Vor diesem Hintergrund entscheiden sich immer mehr Schulen für die Zusammenarbeit mit etablierten Anbietern der deutschen Bildungswirtschaft, die auf datenschutzkonforme Lösungen setzen. Diese Anbieter ermöglichen digital gestützten (Distanz-)Unterricht und eine effiziente Planung des Schulalltags. Sie garantieren den notwendigen technischen Support. Dabei beraten sie die Schulen dahingehend, die Lösung auszuwählen, die am besten zu ihren in den jeweiligen Medienbildungskonzepten und Medienentwicklungsplänen definierten Anforderungen und Strategien passt.
Die kurzfristigen Reaktionszeiten und das spezifische Wissen der Anbieter tragen zu einer vertrauensvollen, konstruktiven und zielgerichteten Zusammenarbeit im Sinne der Schülerinnen und Schüler sowie der Lehrkräfte bei, die sich so auf den Unterricht konzentrieren können. Die Infrastruktur für die digitale Schule verbessert sich mit Hilfe des Mittelstands stetig und Innovationen werden gefördert.
Was wir kritisieren
Insbesondere auf Landesebene entstehen im Moment unterschiedlichste öffentliche Lösungen für die digitale schulische Infrastruktur, die zudem mit einem vermeintlichen „Kostenlosversprechen“ eingeführt werden.

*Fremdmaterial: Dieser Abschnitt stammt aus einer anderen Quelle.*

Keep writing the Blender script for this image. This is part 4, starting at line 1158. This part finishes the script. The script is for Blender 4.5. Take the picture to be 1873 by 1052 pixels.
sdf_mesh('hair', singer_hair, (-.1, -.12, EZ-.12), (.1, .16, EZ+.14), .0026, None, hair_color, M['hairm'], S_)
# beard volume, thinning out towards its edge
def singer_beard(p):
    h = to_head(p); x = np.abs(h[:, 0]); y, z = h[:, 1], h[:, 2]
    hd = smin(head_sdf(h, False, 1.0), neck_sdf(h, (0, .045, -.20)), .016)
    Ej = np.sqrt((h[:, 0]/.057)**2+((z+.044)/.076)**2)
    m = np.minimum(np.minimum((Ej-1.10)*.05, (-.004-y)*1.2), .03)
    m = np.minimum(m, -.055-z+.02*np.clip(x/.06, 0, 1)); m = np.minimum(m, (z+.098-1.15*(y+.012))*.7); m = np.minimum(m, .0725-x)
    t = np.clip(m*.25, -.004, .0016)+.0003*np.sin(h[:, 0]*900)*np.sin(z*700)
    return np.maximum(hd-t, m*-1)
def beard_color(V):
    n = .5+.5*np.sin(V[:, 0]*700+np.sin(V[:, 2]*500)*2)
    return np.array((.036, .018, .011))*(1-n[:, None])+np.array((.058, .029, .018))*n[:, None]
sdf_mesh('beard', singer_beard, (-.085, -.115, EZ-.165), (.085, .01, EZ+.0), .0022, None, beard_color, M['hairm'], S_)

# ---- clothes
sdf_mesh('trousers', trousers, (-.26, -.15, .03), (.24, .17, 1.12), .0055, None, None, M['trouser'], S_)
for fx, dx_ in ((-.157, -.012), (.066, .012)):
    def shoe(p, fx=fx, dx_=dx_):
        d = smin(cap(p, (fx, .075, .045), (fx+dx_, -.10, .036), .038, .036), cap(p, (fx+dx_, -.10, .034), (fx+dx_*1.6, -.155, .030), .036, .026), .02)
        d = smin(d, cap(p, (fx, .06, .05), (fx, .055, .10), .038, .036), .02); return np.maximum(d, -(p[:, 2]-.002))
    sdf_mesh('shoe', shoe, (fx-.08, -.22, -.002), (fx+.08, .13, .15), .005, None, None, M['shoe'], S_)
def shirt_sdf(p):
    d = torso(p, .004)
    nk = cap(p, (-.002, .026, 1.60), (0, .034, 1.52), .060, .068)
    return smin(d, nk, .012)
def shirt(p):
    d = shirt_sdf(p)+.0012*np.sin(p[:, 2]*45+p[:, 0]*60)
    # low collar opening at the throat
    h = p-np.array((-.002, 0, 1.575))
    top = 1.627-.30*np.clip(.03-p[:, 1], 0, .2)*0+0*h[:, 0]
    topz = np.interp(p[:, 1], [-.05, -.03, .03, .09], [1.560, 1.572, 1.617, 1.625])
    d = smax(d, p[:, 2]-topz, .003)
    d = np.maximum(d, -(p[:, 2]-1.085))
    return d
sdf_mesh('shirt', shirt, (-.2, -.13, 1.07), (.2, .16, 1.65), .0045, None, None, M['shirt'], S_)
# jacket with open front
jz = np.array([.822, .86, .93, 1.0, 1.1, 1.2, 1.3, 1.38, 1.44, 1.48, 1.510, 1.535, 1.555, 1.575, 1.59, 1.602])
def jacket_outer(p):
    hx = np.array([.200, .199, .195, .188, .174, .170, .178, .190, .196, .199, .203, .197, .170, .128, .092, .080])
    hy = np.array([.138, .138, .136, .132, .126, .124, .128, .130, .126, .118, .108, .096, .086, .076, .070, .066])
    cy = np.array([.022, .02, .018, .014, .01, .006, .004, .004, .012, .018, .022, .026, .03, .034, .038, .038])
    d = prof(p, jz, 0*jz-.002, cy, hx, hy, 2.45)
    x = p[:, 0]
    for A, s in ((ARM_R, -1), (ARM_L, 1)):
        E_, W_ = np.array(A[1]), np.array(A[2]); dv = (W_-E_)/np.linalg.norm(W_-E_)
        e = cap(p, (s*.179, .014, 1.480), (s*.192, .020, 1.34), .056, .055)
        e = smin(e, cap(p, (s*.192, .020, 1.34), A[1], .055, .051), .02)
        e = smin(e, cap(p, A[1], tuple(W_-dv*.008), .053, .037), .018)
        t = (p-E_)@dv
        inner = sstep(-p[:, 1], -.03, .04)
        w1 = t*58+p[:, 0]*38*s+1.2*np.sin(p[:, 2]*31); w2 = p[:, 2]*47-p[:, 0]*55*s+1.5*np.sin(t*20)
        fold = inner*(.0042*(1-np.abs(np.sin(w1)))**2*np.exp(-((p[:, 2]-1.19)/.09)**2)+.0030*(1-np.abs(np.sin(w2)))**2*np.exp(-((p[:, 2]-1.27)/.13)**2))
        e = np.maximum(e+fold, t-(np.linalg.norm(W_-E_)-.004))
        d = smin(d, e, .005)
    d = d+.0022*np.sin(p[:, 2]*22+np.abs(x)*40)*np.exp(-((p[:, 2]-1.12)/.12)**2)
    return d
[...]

Dabei zeigt sich in der Praxis: Zahlreiche staatliche Monopolangebote werden den komplexen Anforderungen der pädagogischen Praxis nicht ausreichend gerecht und bieten nur einen Teil des notwendigen Leistungsumfangs. Zudem fehlen Fachkräfte für den technischen Support, für die Betreuung und Wartung von Netzwerken, für die kompetente Implementation von Hard- und Software und für geeignete Schulungen. So entsteht in vielen Bildungseinrichtungen ein erheblicher Mehraufwand, weil Fach- und Lehrkräfte Aufgaben fachfremd übernehmen müssen. Dies ist sowohl quantitativ als auch qualitativ nicht im Sinne einer nachhaltigen Schulentwicklung und Mittelverwendung.
Die mittelständischen Unternehmen haben bewiesen, dass sie auf die Anforderungen der Schulen flexibel und passgenau reagieren können. Schulen sollen ihrem Bildungsauftrag nachkommen und sich nicht mit IT-Verwaltung beschäftigen müssen.
Bund und Länder sind keine Wirtschaftsteilnehmer!
Staatliche Monopolangebote nehmen Bildungseinrichtungen die Freiheit, die für sie geeignete IT-Lösung einzusetzen. Dies geschieht im Moment
- in Niedersachen, Brandenburg und Thüringen mit „dBildungscloud“ (ehemals HPI Cloud),
- in Baden-Württemberg mit „ella“,
- in Nordrhein-Westfalen mit „Logineo“ und
- in Bayern mit „mebis“.
Schon auf kommunaler Ebene gibt es große Unterschiede zwischen den einzelnen Schulformen und -typen. Eine übergeordnete staatliche Lösung – sei sie nun auf Bundes- oder Landesebene verortet – kann weder der Diversität noch der Komplexität im Sinne der Schulen dienen. Innovative Lösungen, die sich an die unterschiedlichsten Schulformen schnell und flexibel anpassen lassen, können nur entstehen, wenn die Anbieter im permanenten Austausch mit den Bildungseinrichtungen stehen und untereinander in marktwirtschaftlicher Konkurrenz um die beste Lösung ringen.
Deshalb müssen die Schulen die Anbieter frei wählen dürfen. Das wirkt sich in der Regel auch positiv auf die Kosten aus – ein Effekt, der selten erreicht wird, wenn Ausschreibungen nicht ausreichend differenziert und zu stark am Preis orientiert sind.